You already know ARM is RISC and x86 is CISC, but that distinction stopped being meaningful around 1995. Modern x86 chips decode complex instructions into RISC-like micro-ops internally. The real architectural differences that matter today are subtler and more interesting.

Instruction encoding: fixed vs variable width. ARM (AArch64) uses fixed 32-bit instructions. x86-64 instructions range from 1 to 15 bytes. This single decision cascades everywhere. Fixed-width means ARM can trivially calculate "the instruction 4 slots ahead starts at PC+16" — making frontend fetch and branch prediction alignment simple. x86 must discover instruction boundaries before it can decode, requiring a pre-decode stage and instruction boundary markers in the L1I cache.
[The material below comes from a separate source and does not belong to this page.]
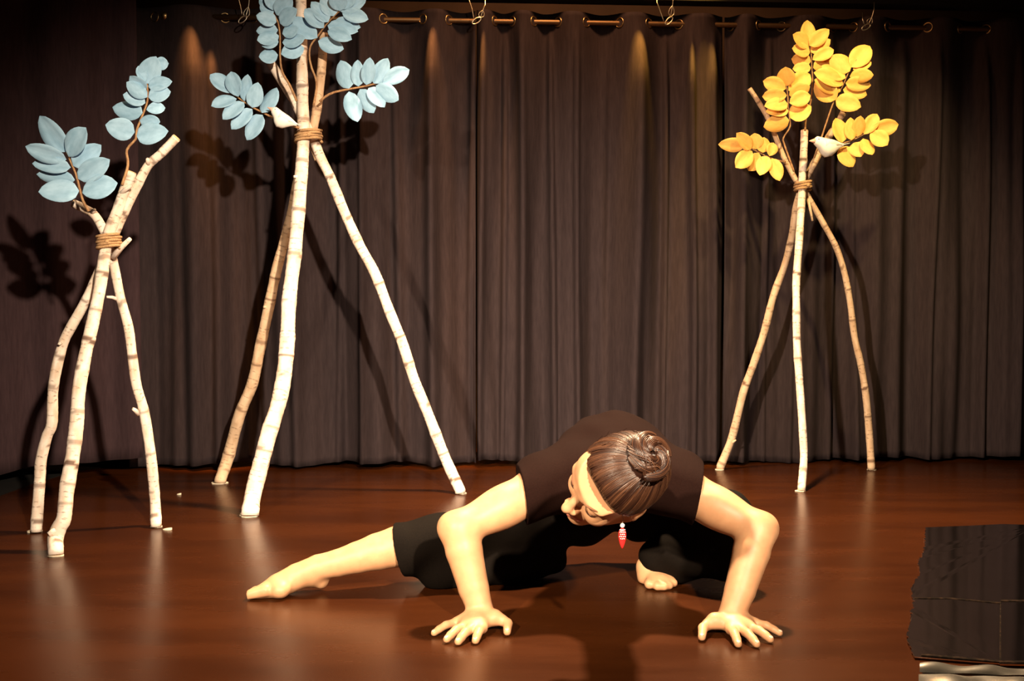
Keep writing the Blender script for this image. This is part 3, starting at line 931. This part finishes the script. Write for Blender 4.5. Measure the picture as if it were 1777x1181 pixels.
_r2.color_ramp.elements[0].position = 0.0; _r2.color_ramp.elements[0].color = (0.018, 0.006, 0.0035, 1)
_r2.color_ramp.elements[1].position = 1.0; _r2.color_ramp.elements[1].color = (0.095, 0.038, 0.018, 1)
L(M['hair'], _at2.outputs['Fac'], _r2.inputs[0]); L(M['hair'], _r2.outputs[0], M['hair'].node_tree.nodes['Principled BSDF'].inputs['Base Color'])
M['nail'] = mat('finger_nail', (0.72, 0.45, 0.34), 0.3, 0.5)
M['lash'] = mat('dark_lash', (0.05, 0.02, 0.012), 0.6, 0.2)
M['brow'] = mat('brown_brow', (0.16, 0.07, 0.035), 0.7, 0.2)
M['pearl'] = mat('white_bead', (0.9, 0.86, 0.82), 0.25, 0.6)
M['red'] = mat('red_enamel', (0.62, 0.02, 0.02), 0.3, 0.6)

me_ = empty('person', G(1050, 1010), 'person in black crouching low on both hands, one leg stretched out sideways', 'person')

# --- joints
S_R, E_R, W_R = P(930, 850, 2.78), P(796, 918, 2.69), G(832, 1060, 0.036)
S_L, E_L, W_L = P(1190, 852, 2.78), P(1315, 919, 2.70), G(1272, 1066, 0.036)
HIP_R, HIP_L = P(1015, 885, 3.18), P(1120, 880, 3.18)
KN_R, AN_R = P(806, 930, 3.04), P(562, 984, 2.93)
KN_L, AN_L = P(1262, 902, 2.99), P(1127, 984, 3.05)
PEL = P(1066, 860, 3.18)
CHEST = P(1062, 812, 2.93)
NECK0, NECK1 = P(1064, 825, 2.76), P(1078, 828, 2.56)
UPX = Vector((0, 0, 1))

# --- head frame
HC = P(1076, 828, 2.36)
HF = Vector((-0.885, -0.345, -0.30)).normalized()
HLa = Vector((0.33, -0.50, -0.79))
HL = (HLa - HF * HLa.dot(HF)).normalized()
HU = HF.cross(HL).normalized()
HS = 1.08
HR = np.array([[HF[i], HL[i], HU[i]] for i in range(3)])


def hd(f, l, u): return HC + (HF * f + HL * l + HU * u) * HS


def rr(*r): return tuple(q * HS for q in r)


def arm(F, S, E, W, side, r=(0.050, 0.047, 0.044)):
    """upper arm and forearm with muscle, elbow point"""
    F.cap(S, E, r[0] + 0.002, r[1] - 0.004, 0.02)
    F.ell(S.lerp(E, 0.42), (0.085, r[0] + 0.001, r[0] + 0.001), np.array(axes((E - S), UPX)), 0.02)
    d = (W - E)
    out = Vector((-side, 0, 0))
    F.cap(E, E.lerp(W, 0.26), 0.0440, 0.0455, 0.02)
    F.cap(E.lerp(W, 0.26), E.lerp(W, 0.72), 0.0455, 0.0372, 0.004)
    F.cap(E.lerp(W, 0.72), W + Vector((0, 0, 0.010)), 0.0372, 0.0318, 0.004)
    F.ell(E + out * 0.022 + Vector((0, 0.012, 0.004)), (0.027, 0.027, 0.027), None, 0.025)


def axes(x, up):
    X = Vector(x).normalized(); Z = (Vector(up) - X * Vector(up).dot(X)).normalized(); Y = Z.cross(X)
    return [[X[i], Y[i], Z[i]] for i in range(3)]


def hand(F, W, fingers, thumb, nails):
    """fingers: knuckle and tip pixels (index first); palm raised on the pads"""
    kn = []
    for (kx, ky, kz), (tx, ty), r in fingers:
        K = G(kx, ky, kz); T = G(tx, ty, 0.0085)
        r *= 1.08
        kn.append((K, T, r))
    Wl = W + Vector((0, 0, -0.004))
    for K, T, r in kn:                                  # metacarpals
        F.cap(Wl + (K - Wl) * 0.10, K, 0.0185, r + 0.0035, 0.014)
    F.ell(Wl.lerp((kn[1][0] + kn[2][0]) / 2, 0.55) + Vector((0, 0, -0.004)), (0.036, 0.036, 0.017), None, 0.014)
    for K, T, r in kn:
        d = T - K
        P1 = K + d * 0.48 + Vector((0, 0, 0.006))
        P2 = K + d * 0.78 + Vector((0, 0, 0.0035))
        F.cap(K, P1, r + 0.0012, r, 0.005)
        F.cap(P1, P2, r, r - 0.0006, 0.003)
        F.cap(P2, T, r - 0.0006, r - 0.0016, 0.003)
        nails.append((T, (T - P2).normalized(), r))
    b0, b1, b2, tip = thumb
    F.cap(Wl.lerp(b0, 0.25), b0, 0.020, 0.0165, 0.016)
    F.cap(b0, b1, 0.0165, 0.0125, 0.012)
    F.cap(b1, b2, 0.0125, 0.0115, 0.006)
    F.cap(b2, tip, 0.0115, 0.0092, 0.004)
    nails.append((tip, (tip - b2).normalized(), 0.0105))
    # web between thumb and index
    F.cap(b0, kn[0][0].lerp(Wl, 0.35), 0.013, 0.013, 0.014)


body = Field((-0.70, 2.30, -0.012), (0.76, 3.36, 0.52), 0.003)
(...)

Intel dedicates meaningful transistor budget to this problem alone.

Register architecture. AArch64 has 31 general-purpose 64-bit registers. x86-64 has 16 (expanded to 32 with APX/Intel's recent extensions). More architectural registers means less register pressure, fewer spills to the stack, and less dependence on the rename engine to hide the shortage. A typical AArch64 function prologue touches fewer memory operations than its x86 equivalent.

Memory model. This is where it gets consequential for programmers. x86 enforces Total Store Order (TSO) — stores are seen by all cores in program order. ARM uses a weakly ordered model — stores can be reordered unless you explicitly insert barrier instructions (DMB, DSB). x86's stronger model means fewer surprises in concurrent code but requires the hardware to maintain store ordering with larger store buffers and more snooping. ARM's weak model trades programmer convenience for hardware simplicity and power savings. When porting lock-free data structures from x86 to ARM, missing barriers are a classic source of bugs that appear only under load.

Condition codes vs conditional selection. x86 sets flags as a side effect of most ALU operations, creating implicit data dependencies. AArch64 only sets flags when you ask (the S suffix), and provides conditional select/increment instructions (CSEL, CSINC) that let you write branchless code naturally. Where x86 needs a compare, a conditional jump, and two paths, ARM often uses a compare followed by CSEL — one instruction replacing an entire branch.

Power efficiency rule of thumb: at equivalent performance levels, ARM designs typically consume 30-50% less power. Apple's M-series demonstrated this: the M1 matched a 35W Intel i7 at roughly 10W for single-threaded work. The gap comes not from one big difference but from accumulated savings — simpler decode, fewer memory accesses from more registers, and the weak memory model requiring less ordering hardware.

Real-world example: when Apple transitioned from x86 to ARM, Rosetta 2's translation layer handled the memory model mismatch by always inserting barriers for translated x86 code, preserving TSO semantics at the cost of roughly 20% performance — a direct tax for the architectural difference.